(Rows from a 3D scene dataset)
=-=-=

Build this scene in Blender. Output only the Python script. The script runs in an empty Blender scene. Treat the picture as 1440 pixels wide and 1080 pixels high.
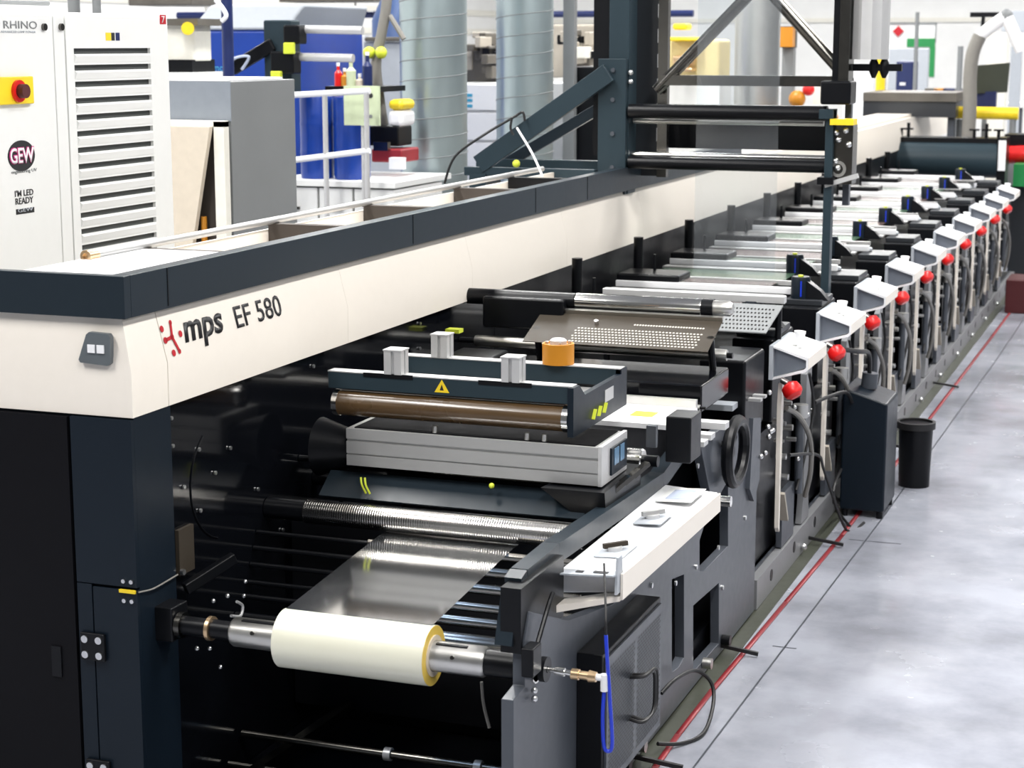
import bpy, math, random
from mathutils import Vector, Matrix
from mathutils.geometry import tessellate_polygon
random.seed(7)
S = bpy.context.scene
COL = S.collection

# ------------------------------------------------------------------ camera, world, lights, exposure
FPX = 2600.0
PITCH = math.atan(480 / FPX)
YAW = math.atan(975 / math.hypot(FPX, 480))
CAM = Vector((1.33, 0.0, 2.0))
cd = bpy.data.cameras.new('camera')
cam = bpy.data.objects.new('camera', cd)
COL.objects.link(cam)
cam.location = CAM
cam.rotation_euler = (math.pi / 2 - PITCH, 0, YAW)
cd.sensor_width = 36
cd.lens = FPX / 1440 * 36
cd.clip_start = 0.1
cd.clip_end = 200
cd.dof.use_dof = True
cd.dof.focus_distance = 5.3
cd.dof.aperture_fstop = 7.0
S.camera = cam

W = bpy.data.worlds.new('hall_air')
S.world = W
W.use_nodes = True
W.node_tree.nodes['Background'].inputs[0].default_value = (0.93, 0.96, 1.0, 1)
W.node_tree.nodes['Background'].inputs[1].default_value = 0.16

S.view_settings.view_transform = 'Standard'
S.view_settings.look = 'None'
S.view_settings.gamma = 1
S.view_settings.use_curve_mapping = False
S.view_settings.exposure = 0.0

LAMPS = []
for lx in (-7.5, -2.6, 1.6, 6.0):
    for ly in (1.5, 5.5, 9.5, 13.5, 18.0, 23.0, 28.0):
        LAMPS.append((lx, ly))
LAMP_Z = 5.0
for lx, ly in LAMPS:
    ld = bpy.data.lights.new('lamp_light', 'AREA')
    ld.shape = 'RECTANGLE'
    ld.size = 0.5
    ld.size_y = 2.4
    ld.energy = {-7.5: 165, -2.6: 190, 1.6: 175, 6.0: 70}[lx]
    ld.color = (1.0, 0.985, 0.96)
    lo = bpy.data.objects.new('lamp_light', ld)
    COL.objects.link(lo)
    lo.location = (lx, ly, LAMP_Z - 0.03)


# ------------------------------------------------------------------ materials
def mat(name, col, rough=0.5, metal=0.0, var=0.08, scale=30.0, bump=0.0, spec=0.5, stretch=None, coat=0.0):
    m = bpy.data.materials.new(name)
    m.use_nodes = True
    nt = m.node_tree
    b = nt.nodes['Principled BSDF']
    b.inputs['Roughness'].default_value = rough
    b.inputs['Metallic'].default_value = metal
    b.inputs['Specular IOR Level'].default_value = spec
    b.inputs['Coat Weight'].default_value = coat
    tc = nt.nodes.new('ShaderNodeTexCoord')
    mp = nt.nodes.new('ShaderNodeMapping')
    nt.links.new(tc.outputs['Object'], mp.inputs[0])
    if stretch:
        mp.inputs['Scale'].default_value = stretch
    nz = nt.nodes.new('ShaderNodeTexNoise')
    nz.inputs['Scale'].default_value = scale
    nz.inputs['Detail'].default_value = 3
    nt.links.new(mp.outputs[0], nz.inputs['Vector'])
    mx = nt.nodes.new('ShaderNodeMix')
    mx.data_type = 'RGBA'
    c = Vector(col[:3])
    mx.inputs['A'].default_value = (*(c * (1 - var)), 1)
    mx.inputs['B'].default_value = (*[min(1, v * (1 + var)) for v in c], 1)
    nt.links.new(nz.outputs['Fac'], mx.inputs['Factor'])
    nt.links.new(mx.outputs['Result'], b.inputs['Base Color'])
    mr = nt.nodes.new('ShaderNodeMapRange')
    mr.inputs['To Min'].default_value = max(0.02, rough * 0.85)
    mr.inputs['To Max'].default_value = min(1, rough * 1.15)
    nt.links.new(nz.outputs['Fac'], mr.inputs['Value'])
    nt.links.new(mr.outputs['Result'], b.inputs['Roughness'])
    if bump:
        bp = nt.nodes.new('ShaderNodeBump')
        bp.inputs['Strength'].default_value = bump
        bp.inputs['Distance'].default_value = 0.002
        nt.links.new(nz.outputs['Fac'], bp.inputs['Height'])
        nt.links.new(bp.outputs['Normal'], b.inputs['Normal'])
    return m


def emit(name, col, s):
    m = bpy.data.materials.new(name)
    m.use_nodes = True
    b = m.node_tree.nodes['Principled BSDF']
    b.inputs['Base Color'].default_value = (*col, 1)
    b.inputs['Emission Color'].default_value = (*col, 1)
    b.inputs['Emission Strength'].default_value = s
    return m


def film(name, tint=(0.93, 0.95, 0.97), gloss=0.10, rough=0.05, haze=0.0):
    m = bpy.data.materials.new(name)
    m.use_nodes = True
    nt = m.node_tree
    nt.nodes.clear()
    out = nt.nodes.new('ShaderNodeOutputMaterial')
    tr = nt.nodes.new('ShaderNodeBsdfTransparent')
    tr.inputs[0].default_value = (*tint, 1)
    gl = nt.nodes.new('ShaderNodeBsdfGlossy')
    gl.inputs['Roughness'].default_value = rough
    fr = nt.nodes.new('ShaderNodeFresnel')
    fr.inputs['IOR'].default_value = 1.5
    ad = nt.nodes.new('ShaderNodeMath')
    ad.operation = 'ADD'
    ad.inputs[1].default_value = gloss
    ad.use_clamp = True
    nt.links.new(fr.outputs[0], ad.inputs[0])
    mx = nt.nodes.new('ShaderNodeMixShader')
    nt.links.new(ad.outputs[0], mx.inputs[0])
    nt.links.new(tr.outputs[0], mx.inputs[1])
    nt.links.new(gl.outputs[0], mx.inputs[2])
    last = mx
    if haze:
        df = nt.nodes.new('ShaderNodeBsdfDiffuse')
        df.inputs[0].default_value = (0.75, 0.8, 0.85, 1)
        m2 = nt.nodes.new('ShaderNodeMixShader')
        m2.inputs[0].default_value = haze
        nt.links.new(mx.outputs[0], m2.inputs[1])
        nt.links.new(df.outputs[0], m2.inputs[2])
        last = m2
    nt.links.new(last.outputs[0], out.inputs[0])
    return m


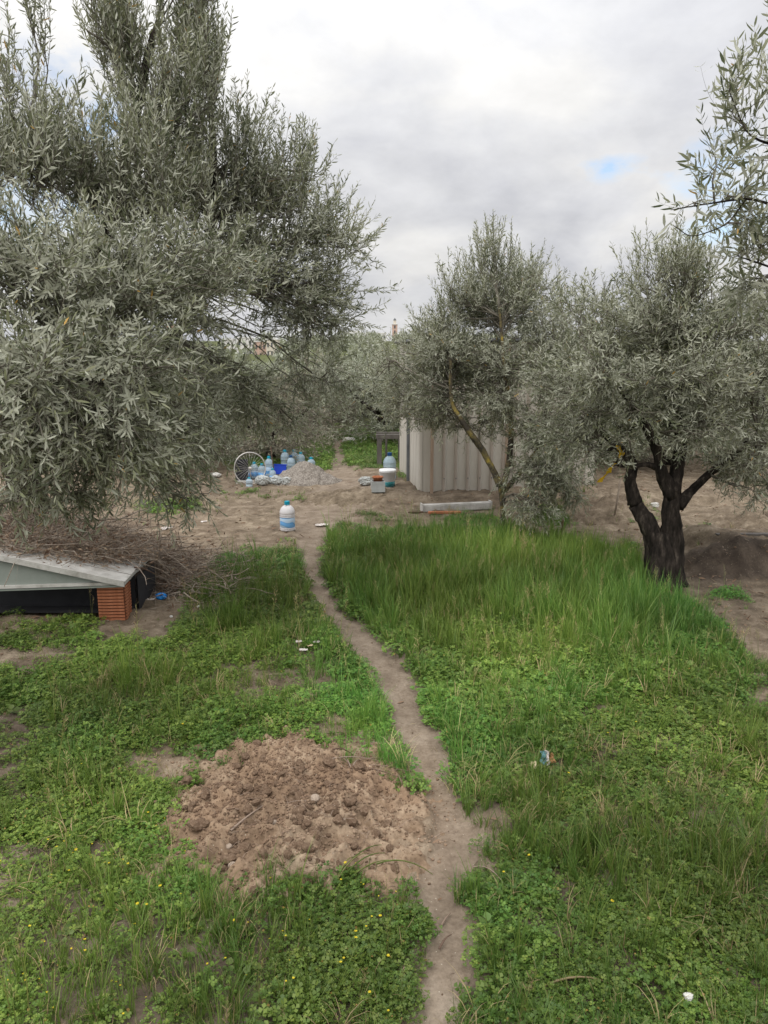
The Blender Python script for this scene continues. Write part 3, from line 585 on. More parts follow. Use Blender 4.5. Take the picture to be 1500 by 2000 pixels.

=-=-=

**Task brief:** Drop the images and quote the entries word for word.

**The response:**
Build this scene in Blender. Output only the Python script. The script runs in an empty Blender scene. Treat the picture as 1440 pixels wide and 1080 pixels high.
import bpy, math, random
from mathutils import Vector, Matrix
from mathutils.geometry import tessellate_polygon
random.seed(7)
S = bpy.context.scene
COL = S.collection

# ------------------------------------------------------------------ camera, world, lights, exposure
FPX = 2600.0
PITCH = math.atan(480 / FPX)
YAW = math.atan(975 / math.hypot(FPX, 480))
CAM = Vector((1.33, 0.0, 2.0))
cd = bpy.data.cameras.new('camera')
cam = bpy.data.objects.new('camera', cd)
COL.objects.link(cam)
cam.location = CAM
cam.rotation_euler = (math.pi / 2 - PITCH, 0, YAW)
cd.sensor_width = 36
cd.lens = FPX / 1440 * 36
cd.clip_start = 0.1
cd.clip_end = 200
cd.dof.use_dof = True
cd.dof.focus_distance = 5.3
cd.dof.aperture_fstop = 7.0
S.camera = cam

W = bpy.data.worlds.new('hall_air')
S.world = W
W.use_nodes = True
W.node_tree.nodes['Background'].inputs[0].default_value = (0.93, 0.96, 1.0, 1)
W.node_tree.nodes['Background'].inputs[1].default_value = 0.16

S.view_settings.view_transform = 'Standard'
S.view_settings.look = 'None'
S.view_settings.gamma = 1
S.view_settings.use_curve_mapping = False
S.view_settings.exposure = 0.0

LAMPS = []
for lx in (-7.5, -2.6, 1.6, 6.0):
    for ly in (1.5, 5.5, 9.5, 13.5, 18.0, 23.0, 28.0):
        LAMPS.append((lx, ly))
LAMP_Z = 5.0
for lx, ly in LAMPS:
    ld = bpy.data.lights.new('lamp_light', 'AREA')
    ld.shape = 'RECTANGLE'
    ld.size = 0.5
    ld.size_y = 2.4
    ld.energy = {-7.5: 165, -2.6: 190, 1.6: 175, 6.0: 70}[lx]
    ld.color = (1.0, 0.985, 0.96)
    lo = bpy.data.objects.new('lamp_light', ld)
    COL.objects.link(lo)
    lo.location = (lx, ly, LAMP_Z - 0.03)


# ------------------------------------------------------------------ materials
def mat(name, col, rough=0.5, metal=0.0, var=0.08, scale=30.0, bump=0.0, spec=0.5, stretch=None, coat=0.0):
    m = bpy.data.materials.new(name)
    m.use_nodes = True
    nt = m.node_tree
    b = nt.nodes['Principled BSDF']
    b.inputs['Roughness'].default_value = rough
    b.inputs['Metallic'].default_value = metal
    b.inputs['Specular IOR Level'].default_value = spec
    b.inputs['Coat Weight'].default_value = coat
    tc = nt.nodes.new('ShaderNodeTexCoord')
    mp = nt.nodes.new('ShaderNodeMapping')
    nt.links.new(tc.outputs['Object'], mp.inputs[0])
    if stretch:
        mp.inputs['Scale'].default_value = stretch
    nz = nt.nodes.new('ShaderNodeTexNoise')
    nz.inputs['Scale'].default_value = scale
    nz.inputs['Detail'].default_value = 3
    nt.links.new(mp.outputs[0], nz.inputs['Vector'])
    mx = nt.nodes.new('ShaderNodeMix')
    mx.data_type = 'RGBA'
    c = Vector(col[:3])
    mx.inputs['A'].default_value = (*(c * (1 - var)), 1)
    mx.inputs['B'].default_value = (*[min(1, v * (1 + var)) for v in c], 1)
    nt.links.new(nz.outputs['Fac'], mx.inputs['Factor'])
    nt.links.new(mx.outputs['Result'], b.inputs['Base Color'])
    mr = nt.nodes.new('ShaderNodeMapRange')
    mr.inputs['To Min'].default_value = max(0.02, rough * 0.85)
    mr.inputs['To Max'].default_value = min(1, rough * 1.15)
    nt.links.new(nz.outputs['Fac'], mr.inputs['Value'])
    nt.links.new(mr.outputs['Result'], b.inputs['Roughness'])
    if bump:
        bp = nt.nodes.new('ShaderNodeBump')
        bp.inputs['Strength'].default_value = bump
        bp.inputs['Distance'].default_value = 0.002
        nt.links.new(nz.outputs['Fac'], bp.inputs['Height'])
        nt.links.new(bp.outputs['Normal'], b.inputs['Normal'])
    return m


def emit(name, col, s):
    m = bpy.data.materials.new(name)
    m.use_nodes = True
    b = m.node_tree.nodes['Principled BSDF']
    b.inputs['Base Color'].default_value = (*col, 1)
    b.inputs['Emission Color'].default_value = (*col, 1)
    b.inputs['Emission Strength'].default_value = s
    return m


def film(name, tint=(0.93, 0.95, 0.97), gloss=0.10, rough=0.05, haze=0.0):
    m = bpy.data.materials.new(name)
    m.use_nodes = True
    nt = m.node_tree
    nt.nodes.clear()
    out = nt.nodes.new('ShaderNodeOutputMaterial')
    tr = nt.nodes.new('ShaderNodeBsdfTransparent')
    tr.inputs[0].default_value = (*tint, 1)
    gl = nt.nodes.new('ShaderNodeBsdfGlossy')
    gl.inputs['Roughness'].default_value = rough
    fr = nt.nodes.new('ShaderNodeFresnel')
    fr.inputs['IOR'].default_value = 1.5
    ad = nt.nodes.new('ShaderNodeMath')
    ad.operation = 'ADD'
    ad.inputs[1].default_value = gloss
    ad.use_clamp = True
    nt.links.new(fr.outputs[0], ad.inputs[0])
    mx = nt.nodes.new('ShaderNodeMixShader')
    nt.links.new(ad.outputs[0], mx.inputs[0])
    nt.links.new(tr.outputs[0], mx.inputs[1])
    nt.links.new(gl.outputs[0], mx.inputs[2])
    last = mx
    if haze:
        df = nt.nodes.new('ShaderNodeBsdfDiffuse')
        df.inputs[0].default_value = (0.75, 0.8, 0.85, 1)
        m2 = nt.nodes.new('ShaderNodeMixShader')
        m2.inputs[0].default_value = haze
        nt.links.new(mx.outputs[0], m2.inputs[1])
        nt.links.new(df.outputs[0], m2.inputs[2])
        last = m2
    nt.links.new(last.outputs[0], out.inputs[0])
    return m


The Blender Python script for this scene continues. Write part 3, from line 585 on. More parts follow. Use Blender 4.5. Take the picture to be 1500 by 2000 pixels.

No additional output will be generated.